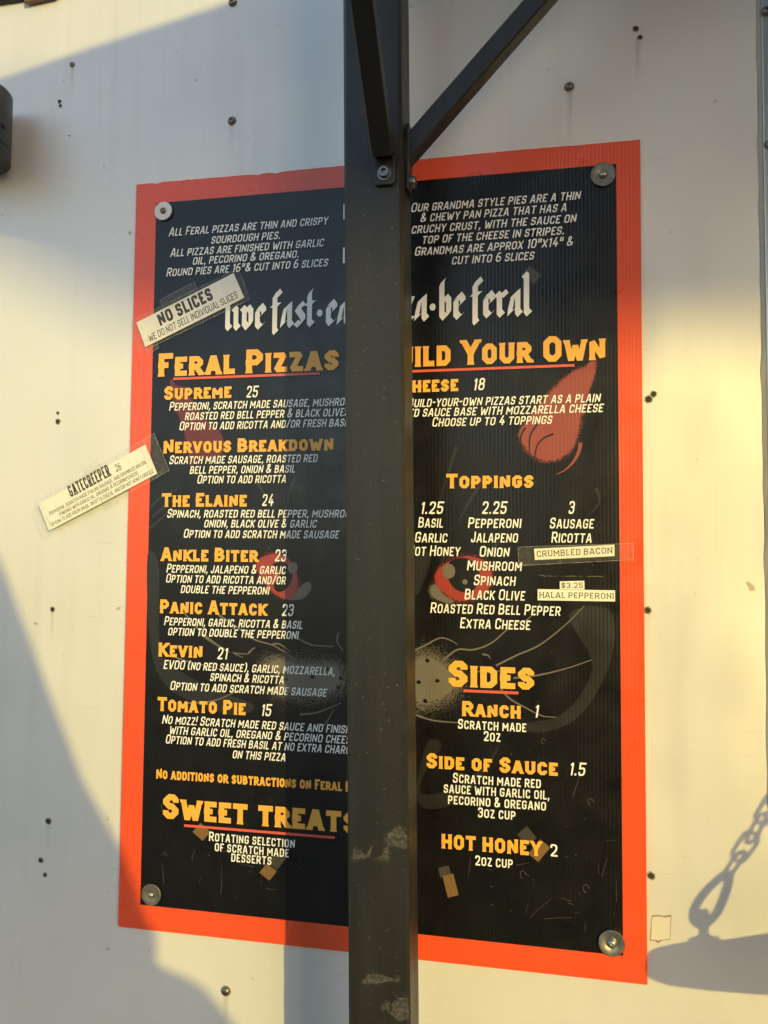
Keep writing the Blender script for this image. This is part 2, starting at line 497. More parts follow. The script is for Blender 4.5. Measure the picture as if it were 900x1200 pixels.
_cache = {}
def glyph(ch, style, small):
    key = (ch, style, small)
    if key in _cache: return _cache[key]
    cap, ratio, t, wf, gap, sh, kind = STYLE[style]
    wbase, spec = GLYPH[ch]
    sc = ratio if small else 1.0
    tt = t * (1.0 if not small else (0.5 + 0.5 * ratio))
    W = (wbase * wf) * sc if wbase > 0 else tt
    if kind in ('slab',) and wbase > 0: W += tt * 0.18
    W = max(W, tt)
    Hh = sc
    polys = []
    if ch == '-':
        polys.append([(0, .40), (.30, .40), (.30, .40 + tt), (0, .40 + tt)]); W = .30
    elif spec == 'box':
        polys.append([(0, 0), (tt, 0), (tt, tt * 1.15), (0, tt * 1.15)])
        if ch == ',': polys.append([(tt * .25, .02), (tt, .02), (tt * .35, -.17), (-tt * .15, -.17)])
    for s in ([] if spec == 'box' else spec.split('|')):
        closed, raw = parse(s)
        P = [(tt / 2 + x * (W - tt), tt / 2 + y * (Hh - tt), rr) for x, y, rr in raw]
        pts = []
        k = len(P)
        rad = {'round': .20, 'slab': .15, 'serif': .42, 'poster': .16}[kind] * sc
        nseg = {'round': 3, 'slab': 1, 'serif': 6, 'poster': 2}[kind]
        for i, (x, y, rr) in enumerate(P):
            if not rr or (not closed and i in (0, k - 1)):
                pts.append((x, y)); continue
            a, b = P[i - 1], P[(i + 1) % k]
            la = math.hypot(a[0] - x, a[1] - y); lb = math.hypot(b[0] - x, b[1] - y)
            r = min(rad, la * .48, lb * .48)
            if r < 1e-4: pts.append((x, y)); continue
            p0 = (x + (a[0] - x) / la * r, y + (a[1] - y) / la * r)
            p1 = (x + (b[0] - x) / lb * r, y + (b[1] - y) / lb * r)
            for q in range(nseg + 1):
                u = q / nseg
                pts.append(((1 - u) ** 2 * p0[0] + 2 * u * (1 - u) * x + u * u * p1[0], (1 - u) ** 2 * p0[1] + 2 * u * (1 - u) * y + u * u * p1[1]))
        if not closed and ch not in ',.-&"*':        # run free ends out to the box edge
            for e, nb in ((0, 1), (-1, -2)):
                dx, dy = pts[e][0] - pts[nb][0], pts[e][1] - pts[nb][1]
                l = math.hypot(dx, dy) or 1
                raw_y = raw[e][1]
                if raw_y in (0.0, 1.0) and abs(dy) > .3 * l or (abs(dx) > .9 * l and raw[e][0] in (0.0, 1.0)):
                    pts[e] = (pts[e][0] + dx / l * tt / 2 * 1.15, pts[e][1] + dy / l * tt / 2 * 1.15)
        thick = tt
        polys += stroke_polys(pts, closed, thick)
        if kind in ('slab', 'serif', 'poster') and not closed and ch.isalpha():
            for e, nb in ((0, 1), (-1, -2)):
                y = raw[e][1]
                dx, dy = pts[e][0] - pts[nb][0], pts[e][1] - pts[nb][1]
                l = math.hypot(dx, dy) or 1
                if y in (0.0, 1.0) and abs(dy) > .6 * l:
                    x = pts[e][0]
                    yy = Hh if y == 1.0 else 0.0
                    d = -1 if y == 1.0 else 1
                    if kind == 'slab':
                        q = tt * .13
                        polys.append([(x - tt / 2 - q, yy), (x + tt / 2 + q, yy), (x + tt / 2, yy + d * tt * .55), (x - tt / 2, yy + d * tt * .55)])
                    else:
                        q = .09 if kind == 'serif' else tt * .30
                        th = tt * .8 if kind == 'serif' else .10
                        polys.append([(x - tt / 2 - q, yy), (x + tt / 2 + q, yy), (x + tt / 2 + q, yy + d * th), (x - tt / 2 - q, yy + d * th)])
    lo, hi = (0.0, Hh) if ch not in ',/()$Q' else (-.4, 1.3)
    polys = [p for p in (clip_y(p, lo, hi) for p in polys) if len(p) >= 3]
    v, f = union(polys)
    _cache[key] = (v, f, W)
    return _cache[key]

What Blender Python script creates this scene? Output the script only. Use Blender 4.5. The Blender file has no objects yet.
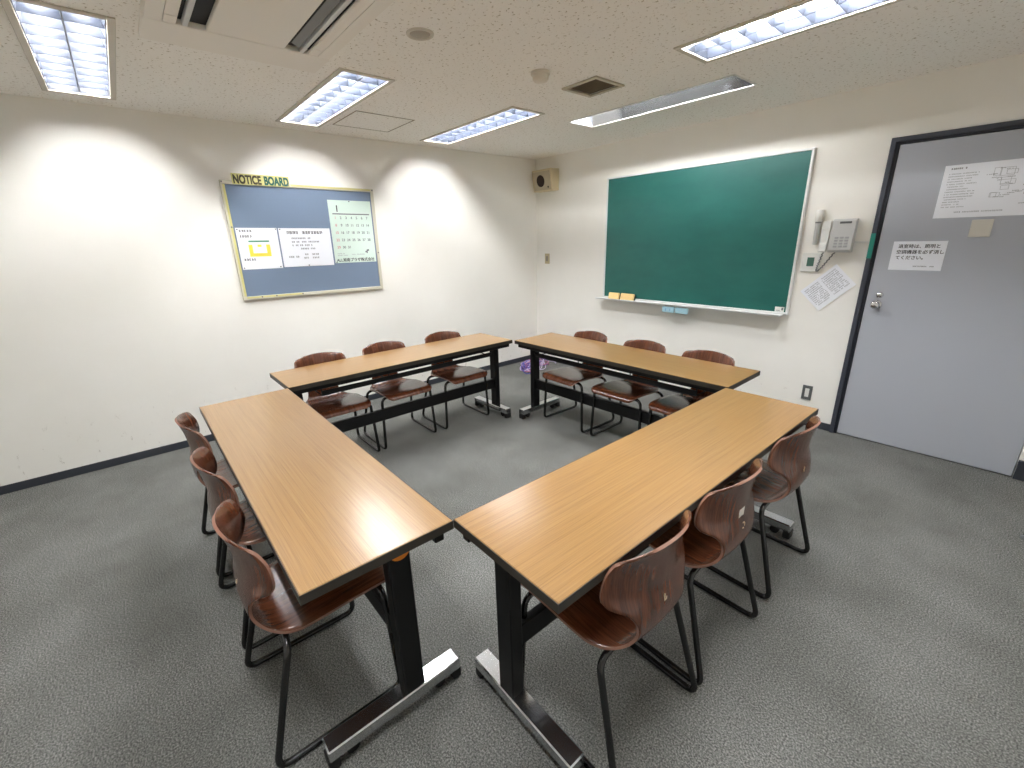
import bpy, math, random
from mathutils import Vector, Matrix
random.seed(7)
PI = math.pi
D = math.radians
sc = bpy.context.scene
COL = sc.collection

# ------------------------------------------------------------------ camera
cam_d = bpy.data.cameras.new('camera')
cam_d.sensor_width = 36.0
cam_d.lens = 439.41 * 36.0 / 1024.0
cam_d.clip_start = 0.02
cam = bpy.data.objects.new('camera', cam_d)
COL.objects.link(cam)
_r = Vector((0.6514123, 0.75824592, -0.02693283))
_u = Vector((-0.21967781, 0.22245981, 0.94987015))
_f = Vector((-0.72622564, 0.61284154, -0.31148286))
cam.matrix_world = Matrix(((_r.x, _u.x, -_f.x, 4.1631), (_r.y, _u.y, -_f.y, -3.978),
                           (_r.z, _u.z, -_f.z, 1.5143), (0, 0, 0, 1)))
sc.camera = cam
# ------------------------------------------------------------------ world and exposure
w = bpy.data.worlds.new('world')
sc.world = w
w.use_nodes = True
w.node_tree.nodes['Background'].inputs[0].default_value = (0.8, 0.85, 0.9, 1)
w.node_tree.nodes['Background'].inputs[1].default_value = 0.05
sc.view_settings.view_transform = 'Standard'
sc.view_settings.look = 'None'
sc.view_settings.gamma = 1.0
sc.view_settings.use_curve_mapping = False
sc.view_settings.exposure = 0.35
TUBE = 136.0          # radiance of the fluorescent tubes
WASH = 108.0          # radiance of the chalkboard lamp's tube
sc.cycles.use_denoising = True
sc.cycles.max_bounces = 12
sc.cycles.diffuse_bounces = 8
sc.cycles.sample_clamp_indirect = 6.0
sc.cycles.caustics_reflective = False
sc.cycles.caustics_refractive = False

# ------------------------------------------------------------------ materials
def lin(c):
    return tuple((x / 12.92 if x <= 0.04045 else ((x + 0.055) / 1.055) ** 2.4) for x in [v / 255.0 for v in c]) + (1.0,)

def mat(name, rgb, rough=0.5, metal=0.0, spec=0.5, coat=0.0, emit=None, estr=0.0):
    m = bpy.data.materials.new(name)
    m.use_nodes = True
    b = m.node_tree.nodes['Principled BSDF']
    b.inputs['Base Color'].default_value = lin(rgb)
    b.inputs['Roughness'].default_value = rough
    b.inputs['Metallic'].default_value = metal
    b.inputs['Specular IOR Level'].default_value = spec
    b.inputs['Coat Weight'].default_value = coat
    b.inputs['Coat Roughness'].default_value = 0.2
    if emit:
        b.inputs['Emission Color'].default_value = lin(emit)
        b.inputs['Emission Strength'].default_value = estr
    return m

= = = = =

Stated task:
Go through the records above and copy every line with the word "objects".

Solution to this problem:
What Blender Python script creates this scene? Output the script only. Use Blender 4.5. The Blender file has no objects yet.
cam = bpy.data.objects.new('camera', cam_d)
COL.objects.link(cam)